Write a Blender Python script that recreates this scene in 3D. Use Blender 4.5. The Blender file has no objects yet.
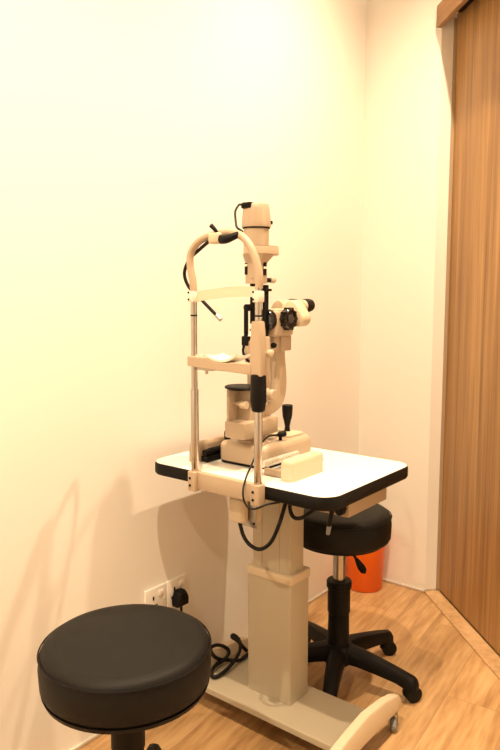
import bpy, bmesh, math, random
from mathutils import Vector, Matrix
random.seed(4)
SC = bpy.context.scene
COL = SC.collection
PI = math.pi
V = Vector
CAM = V((0, 0, 1.25))

# ---------------------------------------------------------------- materials
def mat(name, col, rough=.5, metal=0., spec=.5, bump=0., bscale=200., var=0., coat=0.):
    m = bpy.data.materials.new(name); m.use_nodes = True
    nt = m.node_tree; b = nt.nodes['Principled BSDF']
    b.inputs['Base Color'].default_value = (*col, 1)
    b.inputs['Roughness'].default_value = rough
    b.inputs['Metallic'].default_value = metal
    b.inputs['Specular IOR Level'].default_value = spec
    b.inputs['Coat Weight'].default_value = coat
    tc = nt.nodes.new('ShaderNodeTexCoord')
    n = nt.nodes.new('ShaderNodeTexNoise'); n.inputs['Scale'].default_value = bscale
    n.inputs['Detail'].default_value = 3
    nt.links.new(tc.outputs['Object'], n.inputs['Vector'])
    if bump:
        bp = nt.nodes.new('ShaderNodeBump'); bp.inputs['Strength'].default_value = bump
        bp.inputs['Distance'].default_value = .002
        nt.links.new(n.outputs['Fac'], bp.inputs['Height']); nt.links.new(bp.outputs['Normal'], b.inputs['Normal'])
    r = nt.nodes.new('ShaderNodeMapRange')
    r.inputs['To Min'].default_value = max(.02, rough - .05); r.inputs['To Max'].default_value = min(1, rough + .05)
    nt.links.new(n.outputs['Fac'], r.inputs['Value']); nt.links.new(r.outputs['Result'], b.inputs['Roughness'])
    return m

def wood(name, c1, c2, c3, scale, rough=.45, planks=None):
    m = bpy.data.materials.new(name); m.use_nodes = True
    nt = m.node_tree; L = nt.links.new; N = nt.nodes.new
    b = nt.nodes['Principled BSDF']; b.inputs['Roughness'].default_value = rough
    tc = N('ShaderNodeTexCoord'); mp = N('ShaderNodeMapping'); mp.inputs['Scale'].default_value = scale
    vec = tc.outputs['Object']
    if planks:
        pm = N('ShaderNodeMapping'); pm.inputs['Rotation'].default_value = (0, 0, planks[2])
        L(vec, pm.inputs['Vector'])
        br = N('ShaderNodeTexBrick'); br.offset = .37; br.inputs['Scale'].default_value = 1
        br.inputs['Brick Width'].default_value = planks[0]; br.inputs['Row Height'].default_value = planks[1]
        br.inputs['Mortar Size'].default_value = .0007; br.inputs['Mortar Smooth'].default_value = .3
        br.inputs['Color1'].default_value = (.1, .1, .1, 1); br.inputs['Color2'].default_value = (.9, .9, .9, 1)
        br.inputs['Mortar'].default_value = (0, 0, 0, 1)
        L(pm.outputs['Vector'], br.inputs['Vector'])
        off = N('ShaderNodeVectorMath'); off.operation = 'MULTIPLY_ADD'
        off.inputs[1].default_value = (3, 5, 2)
        L(br.outputs['Color'], off.inputs[0]); L(pm.outputs['Vector'], off.inputs[2])
        vec = off.outputs['Vector']
    L(vec, mp.inputs['Vector'])
    n1 = N('ShaderNodeTexNoise'); n1.inputs['Scale'].default_value = 1; n1.inputs['Detail'].default_value = 5
    n1.inputs['Distortion'].default_value = .25
    L(mp.outputs['Vector'], n1.inputs['Vector'])
    mp2 = N('ShaderNodeMapping'); mp2.inputs['Scale'].default_value = [s * 4.3 for s in scale]
    L(vec, mp2.inputs['Vector'])
    n2 = N('ShaderNodeTexNoise'); n2.inputs['Scale'].default_value = 1; n2.inputs['Detail'].default_value = 4
    L(mp2.outputs['Vector'], n2.inputs['Vector'])
    mx = N('ShaderNodeMix'); mx.data_type = 'FLOAT'; mx.inputs['Factor'].default_value = .4
    L(n1.outputs['Fac'], mx.inputs['A']); L(n2.outputs['Fac'], mx.inputs['B'])
    cr = N('ShaderNodeValToRGB'); e = cr.color_ramp.elements
    e[0].position = .34; e[0].color = (*c1, 1); e[1].position = .66; e[1].color = (*c3, 1)
    k = e.new(.5); k.color = (*c2, 1)
    L(mx.outputs['Result'], cr.inputs['Fac'])
    out = cr.outputs['Color']
    if planks:
        hs = N('ShaderNodeHueSaturation')
        mr = N('ShaderNodeMapRange'); mr.inputs['To Min'].default_value = .86; mr.inputs['To Max'].default_value = 1.12
        L(br.outputs['Color'], mr.inputs['Value']); L(mr.outputs['Result'], hs.inputs['Value'])
        L(out, hs.inputs['Color'])
        dk = N('ShaderNodeMix'); dk.data_type = 'RGBA'
        L(br.outputs['Fac'], dk.inputs['Factor']); L(hs.outputs['Color'], dk.inputs['A'])
        dk.inputs['B'].default_value = (c1[0] * .8, c1[1] * .8, c1[2] * .8, 1)
        out = dk.outputs['Result']
    L(out, b.inputs['Base Color'])
    bp = N('ShaderNodeBump'); bp.inputs['Strength'].default_value = .06; bp.inputs['Distance'].default_value = .002
    L(mx.outputs['Result'], bp.inputs['Height']); L(bp.outputs['Normal'], b.inputs['Normal'])
    return m

M = dict(
    wall=mat('wall_paint', (.86, .84, .80), .75, spec=.2, bump=.05, bscale=300),
    ceil=mat('ceiling_paint', (.86, .85, .82), .8, spec=.2),
    base=mat('skirting_white', (.62, .56, .48), .6),
    beige=mat('cream_enamel', (.48, .375, .272), .38, bump=.03, bscale=600),
    beige_d=mat('tan_enamel', (.41, .31, .215), .42, bump=.03, bscale=600),
    column=mat('grey_cream_powdercoat', (.46, .41, .315), .42, bump=.05, bscale=900),
    cream=mat('cream_plastic', (.63, .53, .39), .4),
    white=mat('white_plastic', (.84, .79, .70), .35),
    lam=mat('white_laminate', (.88, .87, .84), .3),
    black=mat('black_plastic', (.005, .0045, .0045), .5, spec=.18),
    rubber=mat('black_rubber', (.006, .006, .006), .6, spec=.25),
    gloss=mat('black_gloss', (.006, .006, .006), .15),
    leather=mat('black_leatherette', (.009, .0085, .008), .55, spec=.18, bump=.2, bscale=420),
    chrome=mat('brushed_chrome', (.50, .47, .44), .22, metal=1),
    steel=mat('dull_steel', (.48, .46, .42), .35, metal=1),
    rack=mat('machined_steel', (.75, .72, .66), .4, metal=.6),
    band=mat('cream_band', (.74, .65, .51), .45),
    dial=mat('dark_dial', (.05, .045, .045), .35),
    grey=mat('grey_plastic', (.20, .21, .215), .5),
    orange=mat('orange_plastic', (.95, .165, .003), .38),
    socket=mat('socket_white', (.84, .81, .76), .4),
    glass=mat('dark_lens', (.02, .022, .03), .05, coat=1),
    mirror=mat('mirror_white', (.85, .83, .78), .15),
    red=mat('red_mark', (.5, .05, .02), .4),
    door=wood('door_veneer', (.23, .112, .036), (.355, .192, .068), (.49, .285, .11), (26, 26, .7), .42),
    pelmet=wood('pelmet_veneer', (.24, .12, .045), (.35, .185, .08), (.44, .25, .115), (3, 3, 40), .45),
    floor=wood('floor_laminate', (.33, .18, .074), (.50, .30, .135), (.64, .42, .21), (2.2, 17, 3), .42, (1.25, .19, -PI / 2 - .1)),
    sill=wood('threshold_wood', (.42, .25, .12), (.58, .37, .19), (.68, .46, .26), (12, 12, 12), .42),
)

# ---------------------------------------------------------------- builders
SCALE = [1.0]
def T(p):
    p = V(p)
    return CAM + (p - CAM) * SCALE[0]

def box(bm, x0, x1, y0, y1, z0, z1, bev=0., seg=2):
    vs = [bm.verts.new((x, y, z)) for x in (x0, x1) for y in (y0, y1) for z in (z0, z1)]
    idx = [(0, 1, 3, 2), (4, 6, 7, 5), (0, 4, 5, 1), (2, 3, 7, 6), (0, 2, 6, 4), (1, 5, 7, 3)]
    fs = [bm.faces.new([vs[i] for i in f]) for f in idx]
    if bev:
        es = list({e for f in fs for e in f.edges})
        bmesh.ops.bevel(bm, geom=es, offset=bev, segments=seg, affect='EDGES', profile=.5)
    return vs

def frame(d):
    d = V(d).normalized(); a = V((0, 0, 1)) if abs(d.z) < .9 else V((1, 0, 0))
    u = d.cross(a).normalized(); w = d.cross(u).normalized()
    return u, w

def loft(bm, rings, cap=True, closed=False):
    R = [[bm.verts.new(p) for p in r] for r in rings]
    n = len(R[0])
    m = len(R)
    for i in range(m if closed else m - 1):
        A, B = R[i], R[(i + 1) % m]
        for j in range(n):
            bm.faces.new((A[j], A[(j + 1) % n], B[(j + 1) % n], B[j]))
    if cap and not closed:
        bm.faces.new(list(reversed(R[0]))); bm.faces.new(R[-1])
    return R

def lathe(bm, p, d, prof, n=32):
    """prof: (distance along d, radius)"""
    p = V(p); d = V(d).normalized(); u, w = frame(d)
    rings = []
    for t, r in prof:
        rings.append([p + d * t + (u * math.cos(2 * PI * k / n) + w * math.sin(2 * PI * k / n)) * max(r, 1e-4) for k in range(n)])
    loft(bm, rings)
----
Leave out the pictures, then repeat the listing above exactly from its first line to the line with "CAM = V((0, 0, 1.25))", inclusive.

(Finished exercise):
Write a Blender Python script that recreates this scene in 3D. Use Blender 4.5. The Blender file has no objects yet.
import bpy, bmesh, math, random
from mathutils import Vector, Matrix
random.seed(4)
SC = bpy.context.scene
COL = SC.collection
PI = math.pi
V = Vector
CAM = V((0, 0, 1.25))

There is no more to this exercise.